February 25, 2012

J.K. Rowling's new novel for adults

Like many people, I'm a big fan of the Harry Potter books. So I was happy to learn that J.K. Rowling is publishing a new novel! So far, details are few, aside from the revelation that the new novel will be for adults and will be very different from her Harry Potter books. The purpose of the press release seemed to be to generate buzz for Little, Brown, the publisher of the new novel, rather than to provide any concrete information about the book itself. Regardless, if Rowling's novel is in a genre that I read, I will most likely read it.

February 18, 2012

Why you won't read my book (and I won't read yours)

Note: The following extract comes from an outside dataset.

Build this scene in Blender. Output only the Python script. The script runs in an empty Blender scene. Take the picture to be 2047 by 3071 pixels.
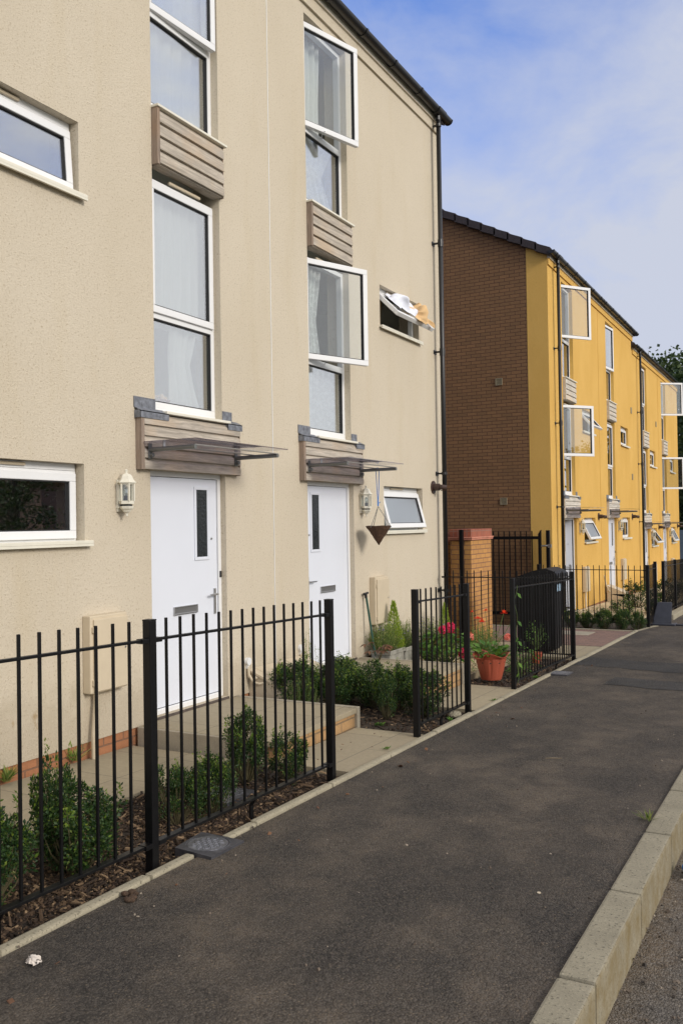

I read an average of one book a week. That has been my pace for the last two years, which is far greater than it was in previous years. If I continue at this pace for the next forty years, that will come out to about 2,000 more books for the rest of my life. Assuming that I've already read 1,000 books to date (which is generous), that means I'll have read 3,000 books in my life. With almost 130 million books out there, that means there is roughly a 0.002% chance that I'll read any published book during my lifetime! If we confine the set of books to e-books, then we're talking about just over 1 million books. If all I read are e-books from now on, there is a 0.2% chance I'll read any given e-book (I'm excluding the 1,000 books I've already read, which are almost all printed books).

Of course, I'm not the only reader out there. Amazon hasn't revealed how many Kindles have been sold, but estimates range from 10 million to 20 million across all versions, including the Kindle Fire. Using the higher number and assuming that all Kindle owners read at the rate that I do, then I should expect 20 million * 0.2% = 40,000 copies of my book to be read by someone during the next forty years, an average of 1,000 per year. But that assumes every book is just as likely to be sold, which is definitely not the case. A Stephen King or James Patterson book is going to sell far more copies than a book written by an unknown author. If the top 100 books capture 50% of all book sales (I think it's actually more than 50%), then the rest of us are fighting for the other 50%. Therefore the odds of a reader like me buying my book is 0.1%, leading to 500 copies per year.

What I've left out of the many assumptions I've made is the growing number of e-readers sold, but I believe there will be a similar growth in e-books published, so those two cancel each other out. The other assumption is that the average e-book owner reads at the pace that I do. Based on the small sampling size of my personal friends, I'm almost certain that the average reader will read fewer than 50 books in a year. Even 12 books (just one a month) is a stretch for a majority of my friends.

The purpose of the exercise isn't to tell anyone how many books they should expect to sell. It was more of a mental exercise I went through to set my own expectations as an author. The point is, there are a LOT of books out there, and readers don't read that many books in their lifetime compared to the number of published books, so don't be surprised if you're not selling many copies.

February 13, 2012

First blog interview

My first ever interview is posted on Jenna Elizabeth Johnson's blog today!
Check it out and learn, among other things, what my hidden talent is. :-)

February 11, 2012

Latest free promotion results

Numbers Plus Four went free for one day yesterday. It garnered just 27 downloads and reached the #4,000+ rank on the "Free in Kindle Store" list. It never made the top 100 list in the Short Stories category. Since this promotion fared much worse than the one that ran on a Monday last month, I'm going to use my last free promotion day on a Monday in March.

February 4, 2012

Writing without a net

The idea for George and the Galactic Games came to me in 2004. In the days after my spark of inspiration, I outlined the story and then wrote a synopsis of every chapter. Seven years later, when I finally got around to writing the novel, it was relatively easy. Because I already knew how to proceed and what would happen at each stage of the book, it was just a matter of writing the prose to relate the story.

For the novel I'm working on now, I decided to take a different approach. I'm following Stephen King's suggestion in his book, On Writing, to start with a basic premise for the story and then letting the situation and characters dictate the plot. No outlines, no notes, no ideas of what will happen next. So when I started my second novel, I had a premise, a set of three main characters, and four important events that I wanted to happen during the course of the story. The beginning of the writing process started off well enough. I enjoyed the freedom of letting the characters and situation lead me to where I should go next, but it wasn't without it's pitfalls. I'm definitely re-writing a lot more, sometimes erasing entire sections of the story when I later discovered that it didn't work or that I had written myself into a corner.

Another problem that I'm currently having is hitting all four major events. After about three months of writing, the characters have already reached the first milestone, but I can't think of a good way to bring them to the second. I'm debating whether to abandon the second milestone or to keep thinking of how to move them from event A to event B until I've figured out a good solution.

All of this is making the writing process take longer this time around than with George and the Galactic Games, but I expected that. Regardless of what happens, I'll continue to plug along. Then I'll take what I learn from my experience and determine how I want to approach my third novel.